The weakness illustrated is that the employer cannot compel an employee to be wholly honest with it and in that event, cannot obtain the information it may need to take steps to protect itself from future competition.

Capita plc and another v Darch and others:

The Capita case involved former or departing employees setting up in competition with Capita, allegedly in breach of various contractual and other legal duties owed both during and after employment. In its application for injunctive relief, Capita faced the following problems:

  1. What constitutes company property?
  2. Breadth of drafting of post termination restrictions.

Capita had sought an order that named defendants forward to them copies of all emails that they had received into any personal email accounts from any Capita email account (including their own). This order was sought on the basis that the information contained in such emails were the property of Capita. One of the reasons for refusal of the application was that information is not recognised by the law as “property” and that a purely proprietary claim to the content of the emails was misconceived.

It was noted that a principal is entitled to require production by an agent of documents relating to the affairs of the principal, but this was not the basis on which Capita requested the documents.

The weakness highlighted is that to ensure that company information is protected, specific contractual clauses need to be present, including an obligation that all company information within the control of the employee, wherever it is located, must be returned on termination of employment. An employer cannot compel return on the basis that information per se, constitutes company property.

The Capita case was also a reminder that post termination restrictions will only be enforceable if the employer has a legitimate proprietary interest that it is appropriate to protect and the protection sought is no more than is reasonable having regard to the interests of the parties and the public interest. The judge commented that in relation to a covenant that sought to prevent an employee solicitation of clients “about whom the employee becomes aware or is informed of” in the course of employment may be too wide. In relation to a covenant preventing poaching of employees, the judge was of the view that defining restricted employees as those “likely to be able to assist or benefit a business in or proposing to be in competition with the employer” would also be too wide.
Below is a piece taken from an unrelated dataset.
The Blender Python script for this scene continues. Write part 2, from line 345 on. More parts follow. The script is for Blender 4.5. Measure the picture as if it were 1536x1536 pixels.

The weakness illustrated is that post termination restrictive covenants need to be well thought out, appropriate to their context and enforceable at the time they are entered into. Too often, employers seek blanket restrictions in contracts which go beyond what is reasonable.

The cases also serve as reminders of the following:

  1. When alleging breach of a legal obligation against a former employee, it is for the employer to prove its case against the employee. Allegations and suspicions will not be sufficient to achieve this. Evidence is required.
  2. Making a decision to set up in competition or planning to do so, it not unlawful. Preparation for the purposes of competition which in itself, does not harm the employer may also be lawful, depending on the specific facts of each case.

In summary, an employer is not in a position of total control over the future actions of an employee. The baseline position is that there are surprisingly few limitations on departing employees in the absence of express and legally binding contractual provisions.